A. Temyiz Yoluna Başvuranlar

Bölge Adliye Mahkemesinin yukarıda belirtilen kararına karşı süresi içinde davacılar vekili, davalılardan şirket ve Belediye vekili temyiz isteminde bulunmuştur.

B. Temyiz Sebepleri

1. Davacılar vekili; istinaf sebeplerine ilaveten, hesaplanan tazminat miktarının düşük kaldığını ileri sürerek, kararın bozulmasını istemiştir.

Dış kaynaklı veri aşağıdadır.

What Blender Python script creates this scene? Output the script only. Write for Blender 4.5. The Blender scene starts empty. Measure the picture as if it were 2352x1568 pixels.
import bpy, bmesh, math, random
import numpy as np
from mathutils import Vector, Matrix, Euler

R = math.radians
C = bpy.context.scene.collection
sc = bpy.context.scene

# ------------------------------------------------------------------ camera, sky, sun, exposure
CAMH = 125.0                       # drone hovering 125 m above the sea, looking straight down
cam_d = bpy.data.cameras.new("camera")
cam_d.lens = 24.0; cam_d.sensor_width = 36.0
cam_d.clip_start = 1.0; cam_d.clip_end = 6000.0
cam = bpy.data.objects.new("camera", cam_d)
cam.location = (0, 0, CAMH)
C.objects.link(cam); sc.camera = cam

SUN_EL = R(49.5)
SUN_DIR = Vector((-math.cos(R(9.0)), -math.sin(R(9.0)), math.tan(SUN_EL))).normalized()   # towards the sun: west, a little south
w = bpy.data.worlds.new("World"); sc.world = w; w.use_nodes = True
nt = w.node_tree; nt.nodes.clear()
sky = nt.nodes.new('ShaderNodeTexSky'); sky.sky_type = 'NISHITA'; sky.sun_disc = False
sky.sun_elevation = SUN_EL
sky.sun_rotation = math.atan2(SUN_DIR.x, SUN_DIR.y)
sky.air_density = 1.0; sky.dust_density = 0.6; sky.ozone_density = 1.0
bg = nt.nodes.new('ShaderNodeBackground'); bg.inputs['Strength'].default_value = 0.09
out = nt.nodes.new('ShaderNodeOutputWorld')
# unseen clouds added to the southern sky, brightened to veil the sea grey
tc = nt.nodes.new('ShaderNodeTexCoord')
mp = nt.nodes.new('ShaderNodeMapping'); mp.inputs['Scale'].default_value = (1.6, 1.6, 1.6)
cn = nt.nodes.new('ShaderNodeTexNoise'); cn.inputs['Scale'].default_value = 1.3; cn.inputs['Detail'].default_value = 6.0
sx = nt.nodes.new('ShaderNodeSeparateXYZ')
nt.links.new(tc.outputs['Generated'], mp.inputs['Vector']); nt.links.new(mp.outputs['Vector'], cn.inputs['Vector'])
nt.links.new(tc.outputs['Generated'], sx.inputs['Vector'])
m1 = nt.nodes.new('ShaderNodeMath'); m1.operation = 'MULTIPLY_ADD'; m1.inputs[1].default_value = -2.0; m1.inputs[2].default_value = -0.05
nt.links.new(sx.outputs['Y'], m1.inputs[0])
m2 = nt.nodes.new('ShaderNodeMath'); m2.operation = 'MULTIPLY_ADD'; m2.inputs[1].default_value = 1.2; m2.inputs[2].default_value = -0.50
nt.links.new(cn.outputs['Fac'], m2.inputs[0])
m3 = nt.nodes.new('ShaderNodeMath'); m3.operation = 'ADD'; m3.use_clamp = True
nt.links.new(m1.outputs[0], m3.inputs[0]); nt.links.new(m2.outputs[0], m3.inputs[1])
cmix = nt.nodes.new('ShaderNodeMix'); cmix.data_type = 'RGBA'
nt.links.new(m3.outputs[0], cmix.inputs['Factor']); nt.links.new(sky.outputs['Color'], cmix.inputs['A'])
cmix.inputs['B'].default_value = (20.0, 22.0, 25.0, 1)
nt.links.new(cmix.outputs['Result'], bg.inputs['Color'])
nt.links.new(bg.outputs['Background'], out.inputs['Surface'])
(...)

2. Davalılardan şirket ve Belediye vekili; istinaf sebeplerini tekrar ederek, kararın bozulmasını istemişlerdir.

C. Gerekçe

1. Uyuşmazlık ve Hukuki Nitelendirme

Uyuşmazlık, desteğin ölümü nedeniyle maddi ve manevi tazminat istemine ilişkindir.

2. İlgili Hukuk

6098 sayılı Türk Borçlar Kanunu'nun 53, 56, 66 ve 69’uncu maddeleri.

3. Değerlendirme

Temyiz olunan Bölge Adliye Mahkemesi kararında; hukuki ilişkinin ve bu ilişki nedeniyle ortaya çıkan uyuşmazlığa yukarıda yer verilen kanun hükümlerinin doğru şekilde uygulanmasına, hükme esas alınan kusur ve tazminat raporlarının denetimine elverişli bulunmasına, hüküm altına alınan manevi tazminatların hakkaniyete uygun olmasına, istinaf aşamasında ileri sürülmeyen nedenlerin temyizde ileri sürülemeyecek bulunmasına göre, davacılar vekili ile davalılardan şirket vekili ve davalı ... vekilinin temyiz itirazlarının reddi ile usul ve kanuna uygun bulunan kararın onanmasına karar vermek gerekmiştir.

VI. KARAR

Açıklanan sebeplerle;

Temyiz olunan Bölge Adliye Mahkemesi kararının 6100 sayılı Hukuk Muhakemeleri Kanunu’nun 370 inci maddesinin birinci fıkrası uyarınca ONANMASINA,

Aşağıda yazılı bakiye temyiz harçlarının temyiz edenlere yükletilmesine,

Dosyanın İlk Derece Mahkemesine, kararın bir örneğinin Bölge Adliye Mahkemesine gönderilmesine,

24.10.2024 tarihinde oy birliğiyle karar verildi.